West Asia has been undergoing strategic realignments in recent years. In 2020, the UAE became the first Arab country to normalise relations with Israel in a quarter century. In the following years, Israel and Arab countries deepened their partnerships. In 2021, Saudi Arabia, the UAE and their allies decided to end their failed blockade of Qatar. The U.S. was also trying to broker a normalisation agreement between Saudi Arabia and Israel. One of the key drivers of these realignments is the U.S.’s deprioritisation of West Asia. The U.S., the traditional great power in the region, has bigger foreign policy challenges in its hand now such as the Russian war in Ukraine and China’s rise in the Indo-Pacific. America’s allies in the region see the twin realities of a power vacuum created by the U.S.’s deprioritisation and the challenge posed by Iran’s rise. To address these problems, the U.S. wanted to bring the two pillars of its West Asia policy — Israel and the Arab world — together against Iran so that the American alliance system in the region would not be disrupted. While the UAE chose this path through the Abraham Accords, the Saudis decided to go slow on reconciling with Israel, especially since violence kept spreading in Israeli-occupied Palestinian territories.

Additionally, relations between Saudi Arabia and the U.S. have been rocky in recent years. The bedrock of the partnership, which goes back to the meeting between King Abdul Aziz bin Saud and President Franklin Roosevelt aboard USS Quincy in 1945 off Egyptian waters, was America’s security guarantees in return for Saudi oil. The U.S. is now one of the top oil producers in the world and is not as dependent on the Gulf Arabs as it used to be during the Cold War. This allowed American Presidents to expedite the U.S.’s deprioritisation of the region. When Saudi oil facilities were attacked in 2019 (for which Iran was widely blamed), the U.S. looked away. This seems to have prompted the Saudis to look for alternative solutions for the Iran problem. The solution they came up with was to reach out to the Iranians.

What led Iran to accept the deal?

Iran is going through one of the toughest phases of economic isolation and domestic pressure.
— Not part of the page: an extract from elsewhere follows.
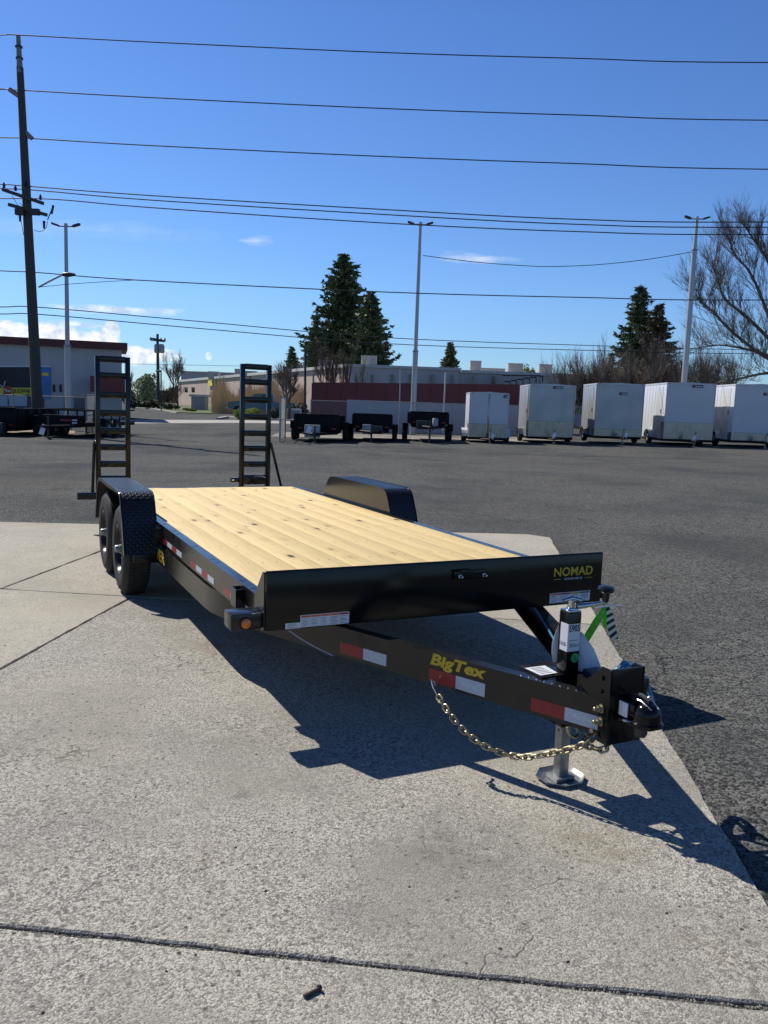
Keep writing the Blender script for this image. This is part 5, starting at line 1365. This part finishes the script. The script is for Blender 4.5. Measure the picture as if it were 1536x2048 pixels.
    MB().tube([(0, -.85, z0 + .28), (.0, -.98, z0 + .30), (.0, -.98, z0 + .40)], .018, 6).build('jack_crank', DARKM, e)
    if taglabel: paper_tag(taglabel, Vector((cx + tag_dx, Y - .93, gz + z0 + .12)), .17)
    return e
cargo('smallest white cargo trailer, with a split front and aluminium lower panel', 936, 1014, 784, 875, 889, 37.4, WHITEP, 1.8, 'door', (.62, .11, .3), 'white paper tag hanging on the jack of the smallest white cargo trailer', .12)
cargo('grey cargo trailer beside the smallest white one, dark badge at its top centre', 1055, 1146, 768, 874, 886, 38.0, SILVERP, 2.9, 'guard', (.0, .08, .46), 'white paper tag hanging on the jack of the grey cargo trailer with the dark badge', .02)
cargo('grey skinned cargo trailer next to the tall white one, with a plain tall front', 1187, 1283, 766, 873, 886, 38.6, SILVERP, 2.6, 'plain', (-.05, .42, .38), 'white paper tag hanging on the jack of the plain fronted grey cargo trailer', .14)
cargo('tall white cargo trailer with polished lower guard in front of the galvanised light pole', 1326, 1424, 765, 879, 892, 38.6, WHITEP, 3.3, 'guard', (.02, .1, .5), 'narrow white tag on the jack of the tall white cargo trailer', -.02)
cargo('white cargo trailer at the end of the row, cut off by the picture edge', 1462, 1566, 768, 882, 895, 38.2, WHITEP, 2.9, 'plain', (.1, .38, .4), 'crumpled white tag on the jack of the cut off white cargo trailer', .15)

def dump(label, pxl, pxr, pyt, pyg, Y, wall_h, L_, extras, group='black open trailers parked along the fence', yaw=0.):
    gz = at((pxl + pxr) / 2, pyg, Y).z; a, b = at(pxl, pyg, Y), at(pxr, pyg, Y); W_ = b.x - a.x; cx = (a.x + b.x) / 2
    z1 = at((pxl + pxr) / 2, pyt, Y).z - gz; z0 = z1 - wall_h; hw = W_ / 2 - .27
    e = empty('utility_trailer', (cx, Y, gz), yaw, label, 'trailer', group)
    MB().box((-hw, 0, z0), (hw, .05, z1), .008).build('front_wall', FARBLACK, e)
    for s_ in (-1, 1):
        xa, xb = sorted((s_ * hw, s_ * (hw - .05)))
        MB().box((xa, .051, z0), (xb, L_, z1), .008).build('side_wall', FARBLACK, e)
        for k in range(5): MB().box((min(s_ * hw, s_ * (hw + .05)), .2 + k * L_ / 5, z0), (max(s_ * hw, s_ * (hw + .05)), .27 + k * L_ / 5, z1 - .02)).build('side_post', FARBLACK, e)
        MB().tube([(s_ * hw * .8, .1, z0 - .1), (0, -1.2, z0 - .12)], .06, 6).build('tongue_beam', FARBLACK, e)
        for y_ in (L_ * .42, L_ * .42 + .84): small_wheel(e, s_ * (hw + .17), y_, .37, .37, .22)
        MB().box((min(s_ * (hw + .051), s_ * (hw + .3)), L_ * .42 - .5, .80), (max(s_ * (hw + .051), s_ * (hw + .3)), L_ * .42 + 1.34, .82)).build('fender', FARBLACK, e)
        MB().box((min(s_ * (hw + .051), s_ * (hw + .3)), L_ * .42 - .52, .5), (max(s_ * (hw + .051), s_ * (hw + .3)), L_ * .42 - .5, .82)).build('fender', FARBLACK, e)
    MB().box((-hw, -.02, z1), (hw, .07, z1 + .04), .006).build('top_rail', FARBLACK, e)
    MB().box((-hw + .03, .06, z0 - .001), (hw - .03, L_, z0 + .05)).build('bed_floor', DARKM, e)
    MB().box((-hw + .1, .1, z0 - .16), (hw - .1, L_ - .1, z0 - .002)).build('frame', FARBLACK, e)
    MB().tube([(0, -.95, .02), (0, -.95, z0 + .2)], .04, 8).build('jack_post', DARKM, e)
    MB().lathe([(.11, 0), (.11, .02)], (0, -.95, .004), (0, 0, 1), 10).build('jack_foot', STEELGREY, e)
    MB().tube([(0, -1.25, z0 - .10), (0, -1.48, z0 - .08)], .05, 8).build('coupler', DARKM, e)
    for k, (x_, w_, h_, mt) in enumerate(extras):
        if mt == 'tank': MB().lathe([(w_ / 2, 0), (w_ / 2, h_), (w_ * .4, h_ + .04)], (x_, -.32, z0 - .05 - h_ * .45), (0, 0, 1), 14).build('spare_tank', STEELGREY, e)
        else: MB().box((x_ - w_ / 2, -.5, z0 - .05 - h_ * .45), (x_ + w_ / 2, -.15, z0 - .05 + h_ * .55), .02).build('tool_box', STEELGREY if mt == 'grey' else DARKM, e)
    tp = MB()
    for s_ in (-1, 1): tag(MB().box((s_ * hw * .75 - .09, -.003, z0 + .05), (s_ * hw * .75 + .09, -.0005, z0 + .1)).build('red_tape', REDTAPE, e), None)
    return e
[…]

Tehran knows that getting a reprieve from Western sanctions is not a near-term possibility and at home, despite its crackdown, protests refuse to die down. Its economy is deteriorating and its currency, the rial, is struggling. Iran wanted Chinese investments and support for the rial. According to Iranian media reports, China allowed Tehran to withdraw parts of the $20 billion funds that were frozen with Chinese banks (after the U.S. sanctions). So, while struggling with isolation and sanctions, a deal with Saudi Arabia, under China’s mediation, could open economic lifelines for Iran. And strategically, Iran knows that such a deal could complicate American effort to rally Arab countries and Israel against it. So economically and strategically, a reconciliation is beneficial for Tehran, at least in a tactical sense.
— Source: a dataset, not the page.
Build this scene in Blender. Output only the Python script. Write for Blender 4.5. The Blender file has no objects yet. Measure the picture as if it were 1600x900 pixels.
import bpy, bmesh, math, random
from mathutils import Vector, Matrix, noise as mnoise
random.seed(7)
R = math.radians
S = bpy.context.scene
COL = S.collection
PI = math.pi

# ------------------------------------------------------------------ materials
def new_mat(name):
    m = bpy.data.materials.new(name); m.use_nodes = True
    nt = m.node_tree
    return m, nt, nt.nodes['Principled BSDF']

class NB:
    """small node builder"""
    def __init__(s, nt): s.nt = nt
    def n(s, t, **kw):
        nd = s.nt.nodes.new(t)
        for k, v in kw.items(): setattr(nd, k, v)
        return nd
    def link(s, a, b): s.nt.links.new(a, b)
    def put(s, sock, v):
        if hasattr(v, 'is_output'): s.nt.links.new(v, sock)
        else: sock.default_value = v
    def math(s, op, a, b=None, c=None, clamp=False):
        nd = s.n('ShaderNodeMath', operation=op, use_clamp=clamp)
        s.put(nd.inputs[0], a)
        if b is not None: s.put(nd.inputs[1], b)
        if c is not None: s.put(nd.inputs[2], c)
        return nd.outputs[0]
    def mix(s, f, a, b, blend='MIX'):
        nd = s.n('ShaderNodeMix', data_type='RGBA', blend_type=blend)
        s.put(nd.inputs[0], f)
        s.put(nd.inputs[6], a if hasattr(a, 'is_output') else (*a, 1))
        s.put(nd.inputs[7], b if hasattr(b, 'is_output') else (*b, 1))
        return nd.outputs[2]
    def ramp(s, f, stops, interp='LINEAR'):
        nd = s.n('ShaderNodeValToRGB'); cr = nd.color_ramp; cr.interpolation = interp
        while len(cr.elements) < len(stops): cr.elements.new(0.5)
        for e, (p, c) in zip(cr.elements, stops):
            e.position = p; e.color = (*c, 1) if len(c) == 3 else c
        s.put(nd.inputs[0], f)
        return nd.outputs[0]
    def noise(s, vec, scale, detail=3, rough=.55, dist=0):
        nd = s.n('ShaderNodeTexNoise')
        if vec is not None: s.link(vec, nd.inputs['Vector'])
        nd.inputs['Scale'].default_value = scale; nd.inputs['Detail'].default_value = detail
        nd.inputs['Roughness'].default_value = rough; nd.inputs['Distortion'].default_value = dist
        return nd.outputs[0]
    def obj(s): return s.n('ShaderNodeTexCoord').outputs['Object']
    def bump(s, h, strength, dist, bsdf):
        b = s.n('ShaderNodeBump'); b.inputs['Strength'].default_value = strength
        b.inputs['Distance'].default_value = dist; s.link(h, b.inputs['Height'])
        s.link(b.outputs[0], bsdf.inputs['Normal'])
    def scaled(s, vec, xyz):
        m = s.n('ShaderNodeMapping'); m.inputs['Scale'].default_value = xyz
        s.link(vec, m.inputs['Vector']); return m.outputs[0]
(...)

What does China gain from the deal?

Unlike the U.S., which has a history of military interventions in West Asia, China comes with a cleaner record. While the U.S.’s ties with Saudi Arabia faced headwinds in recent years and it has hostile ties with Iran, China has warm ties with both — it is a leading buyer of Saudi oil and the largest trading partner of Iran. This allowed China to use its economic leverage to bring the parties closer.

China has economic, regional and strategic interests in playing the role of a peace broker in West Asia. China is the world’s largest oil buyer and stability in the energy market is essential for its continued rise. If a detente between Saudi Arabia and Iran can offer some stability to West Asia in particular and global energy supplies in general, China stands to benefit from it. Regionally, the agreement marks China’s arrival as a major power in West Asia. If one looks at all the major peace initiatives in the region in the post-War world — be it the Camp David agreement (1978), Oslo Accords (1993), the Israel-Jordan Treaty (1994), Middle East Quartet (2002) or the Abraham Accords (2020) — the U.S. was a constant presence. But in the Saudi-Iran reconciliation, the U.S. is absent. This points to larger changes under way in the global order. Besides, China is also trying to send a clear message to countries in the Global South. While the U.S. is busy rallying the Western world to arm Ukraine to push back Russia and weaken Moscow through sanctions, China is quietly brokering peace in the Global South. But this increased role China is playing in West Asia comes with risks. It’s a region prone to conflicts. And the Saudi-Iran rivalry is multilayered — economic, geopolitical and sectarian. If the peace doesn’t hold and old rivals go back to their old ways, it would raise serious questions about both China’s leverage and its capacity for sustaining its big ticket diplomatic initiatives.

How does the U.S. look at the deal?

U.S. officials have welcomed the reconciliation. The public narrative is that peace between two of the major rival powers in West Asia would help stabilise the region and benefit the global energy market, which is good news for everyone. But from a strategic point of view, the U.S. would be facing unpleasant questions about the agreement. The Iran nuclear deal is practically dead. The U.S. wants Saudi Arabia to normalise ties with Israel and put up a joint front against Iran. And even when it is deprioritising the region, the U.S. would not like to lose its influence in West Asia. But now, when it looks at the region, it sees an ally (Saudi Arabia) drifting further away, a rival who it wanted to contain (Iran) making new friends and its global challenger (China) spreading and deepening its influence in a region which the U.S. had dominated since at least the Suez War of 1956.